The last cell of Section 10 writes a single GeoJSON file (output/lsib_overture_examples.geojson) with 12 features: LSIB + Overture lines for all six example pairs. Each feature carries pair_key, source ("lsib" or "overture"), match_class, and either rank (LSIB) or is_disputed (Overture).

To use it:

  1. Go to kepler.gl. No login needed. Click “Get Started” if it’s the first time, otherwise the map view loads directly.
  2. Drag the GeoJSON file onto the kepler.gl window (or use the “Add Data” button in the top-left and select the file). The lines will load as a single layer.
  3. Open the Layer panel on the left to style the layer. The most useful styling for this data:
    • Click the color swatch next to the layer name → choose “Color Based On” → pick source to color LSIB and Overture distinctly (red and blue work well), OR pick pair_key to see all six examples in different hues.
    • Bump the line thickness to 3-4 px so the lines are easy to see at zoom.
  4. Open the Filter panel to drill into one example at a time. Filter by pair_key to show only IN|PK, then only KE|SS, etc.
  5. Zoom and pan freely. The basemap is high-quality CARTO tiles by default, which gives you real geographic context for each boundary.

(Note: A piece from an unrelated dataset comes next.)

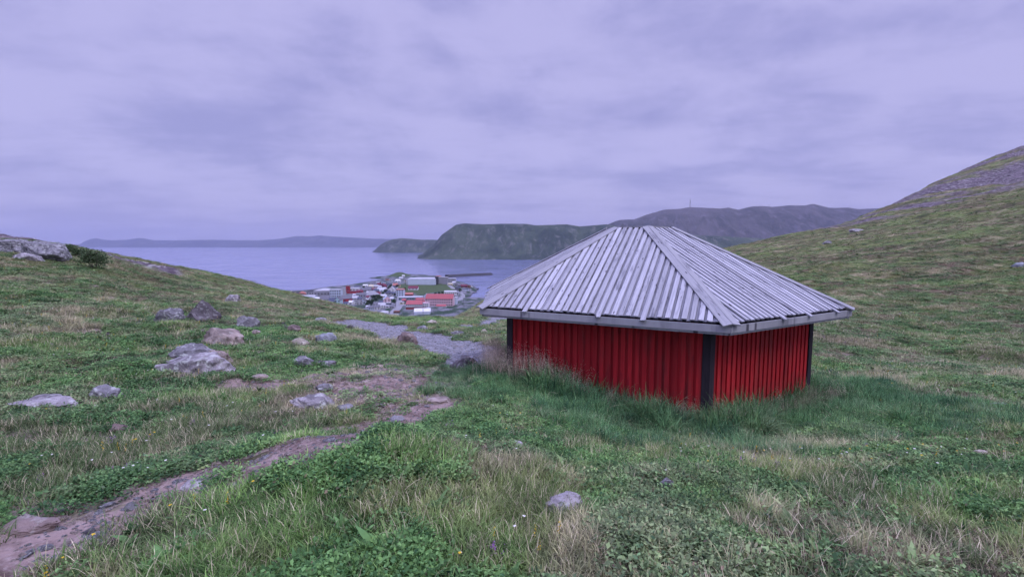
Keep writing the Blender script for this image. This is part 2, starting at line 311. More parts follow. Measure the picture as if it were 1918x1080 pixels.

Kashmir’s geography for IN|PK, the Ilemi Triangle for KE|SS, the Brazilian Island for BR|UY — all visible in context.

The GeoJSON file is small (~50-100 KB) and contains only boundary geometries derived from open data on both sides. Sharing it publicly is fine.

Three takeaways

These appear at the end of the notebook too. Repeated here because they’re the headline:

  1. The output is a link table, not a score. Each row attaches a stable GERS ID to an LSIB segment. That linkage is what makes downstream work possible.
  2. Building that table is iterative. The is_land filter, the bucketing decision, the threshold choices — none of these are obvious before you look at the data, and all of them shape what your output means.
  3. The disagreements are findings, not failures. A pair that lands in match is confirmation. A pair in geometric_disagreement or review is a finding — something one of the datasets gets wrong, or something the two datasets are (correctly) saying different things about. Preserve both sides’ metadata in the output so downstream users can read the findings in context.